CHALLENGE> Copy exactly, please, the lines of the data from its start through the line containing "10.0, Vector3.ZERO, Vector3.UP)".

RECORDED DATA>
= = = = = = =

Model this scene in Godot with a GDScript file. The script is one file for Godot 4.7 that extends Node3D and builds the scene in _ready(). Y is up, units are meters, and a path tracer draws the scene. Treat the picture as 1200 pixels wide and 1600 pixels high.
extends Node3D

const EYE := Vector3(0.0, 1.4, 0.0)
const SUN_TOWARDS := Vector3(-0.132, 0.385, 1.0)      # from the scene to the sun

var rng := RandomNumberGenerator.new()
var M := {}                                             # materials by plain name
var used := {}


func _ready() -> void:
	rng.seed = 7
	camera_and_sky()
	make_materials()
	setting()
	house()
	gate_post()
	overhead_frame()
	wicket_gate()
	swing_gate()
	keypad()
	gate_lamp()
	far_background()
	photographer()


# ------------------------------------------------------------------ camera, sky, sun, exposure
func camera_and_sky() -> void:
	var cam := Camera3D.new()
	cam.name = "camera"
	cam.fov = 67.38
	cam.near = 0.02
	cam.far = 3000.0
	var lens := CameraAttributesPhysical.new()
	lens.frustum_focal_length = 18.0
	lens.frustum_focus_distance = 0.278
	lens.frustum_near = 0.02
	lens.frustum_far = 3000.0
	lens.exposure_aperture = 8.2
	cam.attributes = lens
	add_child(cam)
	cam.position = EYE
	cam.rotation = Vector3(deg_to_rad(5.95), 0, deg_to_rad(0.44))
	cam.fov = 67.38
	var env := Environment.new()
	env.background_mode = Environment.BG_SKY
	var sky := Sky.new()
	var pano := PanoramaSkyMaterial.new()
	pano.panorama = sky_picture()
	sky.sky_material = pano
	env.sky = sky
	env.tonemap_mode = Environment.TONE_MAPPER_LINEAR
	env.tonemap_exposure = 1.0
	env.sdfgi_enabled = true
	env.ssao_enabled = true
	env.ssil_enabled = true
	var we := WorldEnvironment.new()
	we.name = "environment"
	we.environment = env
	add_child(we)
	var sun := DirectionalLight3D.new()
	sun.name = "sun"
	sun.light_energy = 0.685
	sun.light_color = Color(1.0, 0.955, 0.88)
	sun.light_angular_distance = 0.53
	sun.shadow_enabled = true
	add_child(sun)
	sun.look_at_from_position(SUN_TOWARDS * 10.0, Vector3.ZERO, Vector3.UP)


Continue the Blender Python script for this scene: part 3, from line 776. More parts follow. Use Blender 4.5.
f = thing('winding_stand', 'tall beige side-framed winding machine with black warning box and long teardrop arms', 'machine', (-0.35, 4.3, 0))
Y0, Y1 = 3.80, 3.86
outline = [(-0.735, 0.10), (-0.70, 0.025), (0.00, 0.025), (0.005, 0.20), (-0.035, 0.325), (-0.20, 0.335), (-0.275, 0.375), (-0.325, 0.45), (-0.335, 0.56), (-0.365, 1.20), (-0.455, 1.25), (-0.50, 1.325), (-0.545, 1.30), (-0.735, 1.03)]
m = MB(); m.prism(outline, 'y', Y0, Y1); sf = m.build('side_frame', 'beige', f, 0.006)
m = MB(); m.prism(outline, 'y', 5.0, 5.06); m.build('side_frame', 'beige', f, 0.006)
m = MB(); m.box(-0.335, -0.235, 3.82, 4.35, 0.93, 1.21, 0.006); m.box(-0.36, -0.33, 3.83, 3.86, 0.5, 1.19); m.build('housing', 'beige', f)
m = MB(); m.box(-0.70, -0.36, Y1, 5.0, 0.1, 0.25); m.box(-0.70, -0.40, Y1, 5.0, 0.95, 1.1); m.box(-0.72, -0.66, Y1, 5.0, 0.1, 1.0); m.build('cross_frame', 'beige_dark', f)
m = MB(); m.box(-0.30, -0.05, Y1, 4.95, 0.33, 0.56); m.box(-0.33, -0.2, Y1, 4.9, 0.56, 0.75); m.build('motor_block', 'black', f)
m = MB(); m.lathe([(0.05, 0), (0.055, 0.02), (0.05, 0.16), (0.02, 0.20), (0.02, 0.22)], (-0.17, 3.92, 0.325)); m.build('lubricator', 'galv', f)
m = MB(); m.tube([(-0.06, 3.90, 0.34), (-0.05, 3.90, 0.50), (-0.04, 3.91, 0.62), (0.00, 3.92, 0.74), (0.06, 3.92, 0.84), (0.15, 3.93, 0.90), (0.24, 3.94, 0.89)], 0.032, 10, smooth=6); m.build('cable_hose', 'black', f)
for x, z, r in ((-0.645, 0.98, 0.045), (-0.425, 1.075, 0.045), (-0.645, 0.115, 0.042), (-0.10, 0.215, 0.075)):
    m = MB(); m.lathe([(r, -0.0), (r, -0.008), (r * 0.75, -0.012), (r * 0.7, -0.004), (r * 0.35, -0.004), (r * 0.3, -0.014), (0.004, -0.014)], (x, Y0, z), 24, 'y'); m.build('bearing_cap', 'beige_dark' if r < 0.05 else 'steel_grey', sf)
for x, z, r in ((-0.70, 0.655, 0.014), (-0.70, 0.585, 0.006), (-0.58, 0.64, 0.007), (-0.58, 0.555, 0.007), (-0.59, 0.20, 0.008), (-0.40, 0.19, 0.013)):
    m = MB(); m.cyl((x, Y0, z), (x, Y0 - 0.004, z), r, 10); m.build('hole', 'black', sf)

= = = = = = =

FINISHED ANSWER>
Model this scene in Godot with a GDScript file. The script is one file for Godot 4.7 that extends Node3D and builds the scene in _ready(). Y is up, units are meters, and a path tracer draws the scene. Treat the picture as 1200 pixels wide and 1600 pixels high.
extends Node3D

const EYE := Vector3(0.0, 1.4, 0.0)
const SUN_TOWARDS := Vector3(-0.132, 0.385, 1.0)      # from the scene to the sun

var rng := RandomNumberGenerator.new()
var M := {}                                             # materials by plain name
var used := {}


func _ready() -> void:
	rng.seed = 7
	camera_and_sky()
	make_materials()
	setting()
	house()
	gate_post()
	overhead_frame()
	wicket_gate()
	swing_gate()
	keypad()
	gate_lamp()
	far_background()
	photographer()


# ------------------------------------------------------------------ camera, sky, sun, exposure
func camera_and_sky() -> void:
	var cam := Camera3D.new()
	cam.name = "camera"
	cam.fov = 67.38
	cam.near = 0.02
	cam.far = 3000.0
	var lens := CameraAttributesPhysical.new()
	lens.frustum_focal_length = 18.0
	lens.frustum_focus_distance = 0.278
	lens.frustum_near = 0.02
	lens.frustum_far = 3000.0
	lens.exposure_aperture = 8.2
	cam.attributes = lens
	add_child(cam)
	cam.position = EYE
	cam.rotation = Vector3(deg_to_rad(5.95), 0, deg_to_rad(0.44))
	cam.fov = 67.38
	var env := Environment.new()
	env.background_mode = Environment.BG_SKY
	var sky := Sky.new()
	var pano := PanoramaSkyMaterial.new()
	pano.panorama = sky_picture()
	sky.sky_material = pano
	env.sky = sky
	env.tonemap_mode = Environment.TONE_MAPPER_LINEAR
	env.tonemap_exposure = 1.0
	env.sdfgi_enabled = true
	env.ssao_enabled = true
	env.ssil_enabled = true
	var we := WorldEnvironment.new()
	we.name = "environment"
	we.environment = env
	add_child(we)
	var sun := DirectionalLight3D.new()
	sun.name = "sun"
	sun.light_energy = 0.685
	sun.light_color = Color(1.0, 0.955, 0.88)
	sun.light_angular_distance = 0.53
	sun.shadow_enabled = true
	add_child(sun)
	sun.look_at_from_position(SUN_TOWARDS * 10.0, Vector3.ZERO, Vector3.UP)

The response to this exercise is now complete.